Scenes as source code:
** BEGIN **
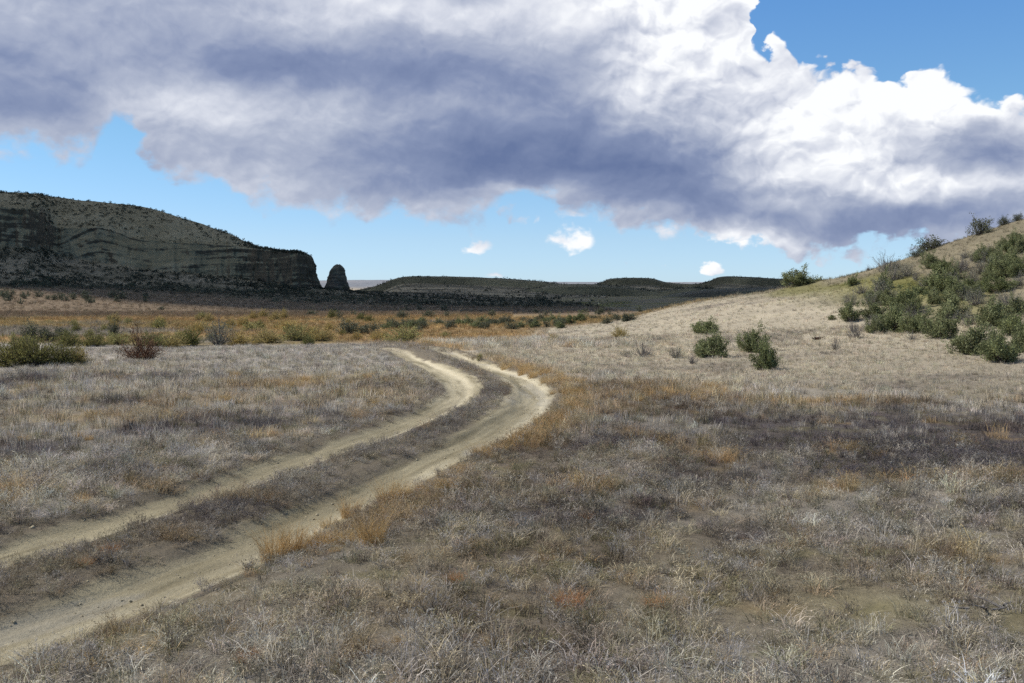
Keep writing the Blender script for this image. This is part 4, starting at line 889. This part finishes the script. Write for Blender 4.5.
def grow(name, X, Y, r, sizes, far=False):
    z = zone(X, Y); n = len(X); u = z['u']
    rr = r.uniform(size=n); track = (np.abs(u) < 1.5)
    w = 0.10 * fbm(z['al'] / 2.2, z['al'] * 0 + 3.3, 71, 3)
    inrut = (Y < 37 + 5 * r.uniform(size=n)) & ((np.abs(u + .90 + w - .1 * (Y > 15)) < np.where((Y > 15) & (Y < 32), .46, .36)) | (np.abs(u - .90 + w + .1 * (Y > 15)) < np.where((Y > 15) & (Y < 32), .52, .40))) & (Y < 54)
    keep = (rr > z['bare'] * .8) & ~(inrut & (r.uniform(size=n) > .012))  & ~(r.uniform(size=n) < z['moss'] * .9)
    X, Y, u, sizes = X[keep], Y[keep], u[keep], sizes[keep]; z = {k: v[keep] for k, v in z.items()}; n = len(X); rr = r.uniform(size=n); w2 = r.uniform(size=n)
    idx = pick('cheat', n, r); tl = pick('tall', n, r); mt = pick('mat', n, r); wd = pick('weed', n, r); fr = pick('far', n, r)
    idx = np.where(rr < .12, tl, np.where(rr < .46, mt, np.where(rr < .54, wd, idx)))
    idx = np.where((z['dark'] > .35) & (w2 < .75), wd, idx); idx = np.where((z['gold'] > .4) & (w2 < .7), tl, idx)
    idx = np.where((np.abs(u) < 1.4), np.where(w2 < .5, mt, wd), idx)
    if far: idx = np.where(r.uniform(size=n) < (.9 if far == 2 else .55), fr, idx)
    s = sizes * z['hgt'] * r.uniform(.7, 1.35, n) * np.where(np.abs(u) < 1.5, .75, 1.0) * np.where((np.abs(u) > 1.5) & (np.abs(u) < 2.0), .8, 1.0)
    scl = np.c_[s, s, s * r.uniform(.8, 1.25, n)]; rot = np.c_[r.normal(0, .12, n), r.normal(0, .12, n), r.uniform(0, 6.28, n)]
    c = z['c'] * np.clip(1 + r.normal(0, .33, (n, 1)), .35, 2.0) * (1 + r.normal(0, .035, (n, 3)))
    mixw = (r.uniform(size=n) < .16) * (1 - z['hill']) * (1 - z['flat']); c = c + (GREY * 1.15 - c) * (mixw * .8)[:, None]
    mixd = (r.uniform(size=n) < .13) * (1 - z['hill']) * (1 - z['flat']) * (D_(X, Y) < 45); c = c + (np.array([.13, .12, .05]) - c) * (mixd * .7)[:, None]
    near = sst(48, 30, D_(X, Y)) * (1 - z['flat']); ph = r.uniform(size=n)   # the many kinds of dead plant that grow side by side
    for lo, hi, pc, kk in ((0, .15, (.50, .465, .44), .75), (.15, .29, (.58, .49, .31), .75), (.29, .39, (.24, .225, .10), .7), (.39, .54, (.10, .08, .066), .75), (.54, .58, (.40, .26, .12), .7)):
        wk = ((ph >= lo) & (ph < hi)) * near * kk * (1 - .6 * z['dark']) * (1 - .72 * z['hill']) * (1 - .8 * z['gold']); c = c + (np.array(pc) * np.clip(1 + r.normal(0, .2, (n, 1)), .5, 1.6) * (1 - .45 * z['dark'][:, None]) - c) * wk[:, None]
    c = np.where((np.abs(u) < 1.4)[:, None], c * .6 + np.array([.19, .155, .125]) * .4, c)
    return scatter(name, np.c_[X, Y, height(X, Y) - .012], idx, rot, scl, np.clip(c, .012, .8))
def D_(X, Y): return np.hypot(X, Y)
r = np.random.default_rng(9)
X, Y = polar(15000, 3.6, 15, r, 38, 1.7); grow('dry_grass', X, Y, r, np.full(15000, 1.0))
X, Y = polar(36000, 15, 46, r, 35, 1.5); grow('dry_grass', X, Y, r, 0.78 + (D_(X, Y) - 15) / 60, 1)
X, Y = polar(46000, 44, 130, r, 33, 1.3); k = (Y < 100) | (X < 0); X, Y = X[k], Y[k]; grow('dry_grass', X, Y, r, 1.0 + (D_(X, Y) - 45) / 100, 2)
X, Y = polar(22000, 120, 300, r, 31, 1.2); k = X < .12 * Y; X, Y = X[k], Y[k]; grow('dry_grass', X, Y, r, 1.7 + (D_(X, Y) - 120) / 150, 2)

# the strip between the ruts and the verges
n = 8000; al = r.uniform(4, ROAD_L * .62, n); uu = np.where(r.uniform(size=n) < .62, r.normal(-.02, .24, n), np.where(r.uniform(size=n) < .5, -1, 1) * r.normal(1.62, .22, n))
X = np.interp(al, _rs, ROAD[:, 0]) + np.interp(al, _rs, RN[:, 0]) * uu; Y = np.interp(al, _rs, ROAD[:, 1]) + np.interp(al, _rs, RN[:, 1]) * uu; k = (Y > 3) & (Y < 41); grow('dry_grass', X[k], Y[k], r, np.full(k.sum(), 1.0))

# ------------------------------------------------------------------ rust-orange tufts one can pick out
M_rust = leaf_mat('rust_grass', (.50, .33, .145), (.56, .41, .20), .3); M_red = leaf_mat('red_rust_grass', (.52, .27, .12), (.56, .34, .16), .3)
def big_tuft(seed, n=170, h=.36, rad=.12, lean=.45):
    r = np.random.default_rng(seed); p, hh = blades(r, n, h * .35, h, rad, lean, .003, .35); a = ribbon(r, p, r.uniform(.003, .005, n))
    k = r.integers(0, n, 160); v, q = leaves(p[k, 3], r.normal(0, .5, (160, 3)) + [0, 0, .8], .022, .0035, r); V = np.vstack([a[0], v]); Q = np.vstack([a[1], q + len(a[0])])
    tint = np.r_[np.clip(1 + r.normal(0, .25, n), .4, 1.8)[a[2]], np.repeat(np.clip(1 + r.normal(0, .25, 160), .4, 1.8), 4)]
    me = mesh_np('grass_tuft', V, quads=Q); set_col(me, 'tint', tint[:, None] * np.ones(3)); return me
TUFTS = {}
for nm, mat, pr in (('tall', M_rust, dict(n=340, h=.62, rad=.15, lean=.40)), ('round', M_red, dict(n=420, h=.42, rad=.18, lean=.6)), ('soft', M_rust, dict(n=360, h=.42, rad=.18, lean=.6))):
    TUFTS[nm] = [big_tuft(700 + k, **pr) for k in range(3)]
    for me in TUFTS[nm]: me.materials.append(mat)
def put_tuft(kind, px, py, wpx, label, group=None):
    p = at(px, py)
    if p is None: return
    o = link('grass_tuft', TUFTS[kind][int(rng.integers(3))]); s = wpx / FPX * p[1] / dict(tall=.42, round=.62, soft=.55)[kind]
    o.location = (p[0], p[1], p[2] - .02); o.rotation_euler = (0, 0, rng.uniform(0, 6.28)); o.scale = (s, s, s); o['label'] = label; o['category'] = 'grass tuft'
    if group: o['group'] = group
G5 = 'rust grass tufts in the grey grass'
for a in (('round', 570, 610, 44, 'round rust orange grass tuft nearest the viewer in grey grass'), ('round', 655, 607, 34, 'rusty brown grass tuft right of the round orange one'), ('round', 455, 588, 26, 'small red rust grass tuft in the grey grass right of the track'),
          ('round', 246, 670, 36, 'low reddish grass tuft right of the pale track edge, close by'), ('round', 588, 522, 18, 'small orange grass tuft alone far behind the round rust one'), ('tall', 274, 558, 34, 'tallest orange grass tuft leaning over the right wheel rut'),
          ('tall', 292, 552, 30, 'tall pale orange grass beside the tallest tuft on track edge'), ('soft', 318, 548, 40, 'wide orange grass tuft in the middle of the track edge clump'), ('soft', 345, 546, 34, 'rusty grass tuft right of the wide one in track edge clump'),
          ('tall', 372, 550, 36, 'thick orange grass tuft at the right end of the track edge clump'), ('tall', 388, 505, 26, 'upright golden grass tuft farther along the track edge'), ('tall', 402, 500, 22, 'thin golden grass tuft touching the upright golden one'),
          ('tall', 350, 512, 24, 'golden grass tuft on the track edge behind the orange clump'), ('soft', 330, 520, 26, 'low golden grass tuft spilling into the right wheel rut'), ('soft', 480, 455, 26, 'orange grass tuft on the track edge before the bend'),
          ('soft', 80, 508, 24, 'pale golden grass tuft in the grey field left of the track'), ('round', 110, 558, 26, 'russet tangle on the strip between the wheel ruts'), ('round', 84, 570, 24, 'second russet tangle between the ruts, nearer the pale left rut'),
          ('soft', 228, 640, 20, 'wispy rust grass tuft by the reddish one near the track'), ('soft', 400, 650, 24, 'faded rust grass tuft low among grey grass ahead of the track')):
    put_tuft(*a, G5)
for i in range(46):
    f = rng.uniform(); q = [(508, 366), (545, 375), (580, 388), (615, 400), (645, 392), (690, 392), (710, 388)]; j = min(int(f * 6), 5); a, b = q[j], q[j + 1]; ff = f * 6 - j
    put_tuft('soft', a[0] + (b[0] - a[0]) * ff + rng.normal(0, 9), a[1] + (b[1] - a[1]) * ff + abs(rng.normal(0, 6)), rng.uniform(9, 18), 'orange grass tuft in the golden patch right of the track bend', 'orange tufts right of the bend')
for i in range(48):
    px = rng.uniform(300, 505); put_tuft('soft', px, float(np.interp(px, [300, 345, 400, 455, 480, 505], [556, 530, 499, 470, 456, 444])) + abs(rng.normal(0, 7)), rng.uniform(9, 22), 'orange grass tuft along the right edge of the track before the bend', 'orange tufts along the track edge')
for i in range(30):
    cx_, cy_ = [(120, 420), (220, 402), (300, 388), (385, 405), (60, 440), (380, 385)][i % 6]; put_tuft('soft', cx_ + rng.normal(0, 22), cy_ + rng.normal(0, 6), rng.uniform(8, 16), 'dull golden grass tuft in the grey field left of the track', 'golden tufts left of the track')
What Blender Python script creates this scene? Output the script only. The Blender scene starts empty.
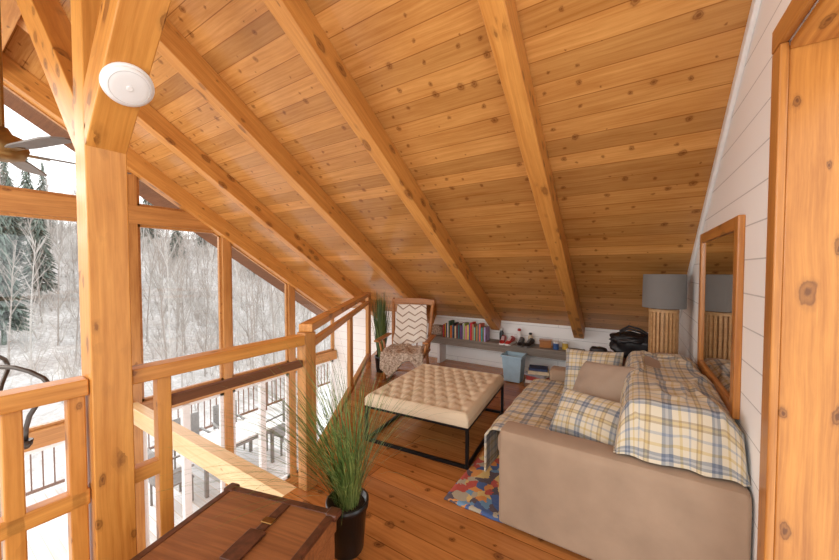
import bpy, bmesh, math, random
from mathutils import Vector, Matrix, noise
R = random.Random(7)
S = bpy.context.scene; COL = S.collection
PI = math.pi
def srgb(r, g, b):
    f = lambda c: (c/255/12.92) if c/255 <= .04045 else ((c/255+.055)/1.055)**2.4
    return (f(r), f(g), f(b), 1)
# ------------------------------------------------------------------ mesh helpers
def box(bm, c, s, M=None):
    m = Matrix.Translation(c) @ (M if M else Matrix()) @ Matrix.Diagonal((s[0], s[1], s[2], 1))
    return bmesh.ops.create_cube(bm, size=1, matrix=m)['verts']
def tube(bm, pts, r, seg=8):
    pts = [Vector(p) for p in pts]; n = len(pts)
    rr = r if isinstance(r, (list, tuple)) else [r]*n
    rings = []; px = None
    for i, p in enumerate(pts):
        d = (pts[min(i+1, n-1)]-pts[max(i-1, 0)]).normalized()
        if px is None:
            px = d.orthogonal().normalized()
        else:
            px = (px - d*px.dot(d))
            px = px.normalized() if px.length > 1e-5 else d.orthogonal().normalized()
        py = d.cross(px)
        rings.append([bm.verts.new(p+(px*math.cos(2*PI*k/seg)+py*math.sin(2*PI*k/seg))*rr[i]) for k in range(seg)])
    for a, b in zip(rings, rings[1:]):
        for k in range(seg):
            bm.faces.new((a[k], a[(k+1) % seg], b[(k+1) % seg], b[k]))
    if seg > 2:
        bm.faces.new(rings[0][::-1]); bm.faces.new(rings[-1])
def lathe(bm, prof, seg=28, c=(0, 0, 0)):
    rings = []
    for r, z in prof:
        rings.append([bm.verts.new((c[0]+max(r, 1e-4)*math.cos(2*PI*k/seg), c[1]+max(r, 1e-4)*math.sin(2*PI*k/seg), c[2]+z)) for k in range(seg)])
    for a, b in zip(rings, rings[1:]):
        for k in range(seg):
            bm.faces.new((a[k], a[(k+1) % seg], b[(k+1) % seg], b[k]))
    bm.faces.new(rings[0][::-1]); bm.faces.new(rings[-1])
def link(name, me, mat, parent=None, M=None, smooth=False, bevel=0, solid=0, sub=0, seg=2):
    if mat: me.materials.append(mat)
    o = bpy.data.objects.new(name, me); COL.objects.link(o)
    if parent: o.parent = parent
    if M is not None: o.matrix_basis = M
    if smooth:
        for p in me.polygons: p.use_smooth = True
    if solid:
        s = o.modifiers.new('s', 'SOLIDIFY'); s.thickness = solid; s.offset = 0
    if bevel:
        b = o.modifiers.new('b', 'BEVEL'); b.width = bevel; b.segments = seg; b.limit_method = 'ANGLE'
        for p in me.polygons: p.use_smooth = True
        w = o.modifiers.new('w', 'WEIGHTED_NORMAL')
    if sub:
        s = o.modifiers.new('ss', 'SUBSURF'); s.levels = sub; s.render_levels = sub
    return o
def obj(name, bm, mat, parent=None, **k):
    bmesh.ops.recalc_face_normals(bm, faces=bm.faces)
    me = bpy.data.meshes.new(name); bm.to_mesh(me); bm.free()
    return link(name, me, mat, parent, **k)
def boxo(name, c, s, mat, parent=None, rot=None, bevel=.004, **k):
    bm = bmesh.new(); box(bm, (0, 0, 0), s)
    M = Matrix.Translation(c) @ (rot.to_4x4() if rot else Matrix())
    return obj(name, bm, mat, parent, M=M, bevel=bevel, **k)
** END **
• REQUIRED TASK
Copy out the lines that hold "this".

• ANSWER TO THE PROBLEM
Keep writing the Blender script for this image. This is part 4, starting at line 889. This part finishes the script. Write for Blender 4.5.
What Blender Python script creates this scene? Output the script only. The Blender scene starts empty.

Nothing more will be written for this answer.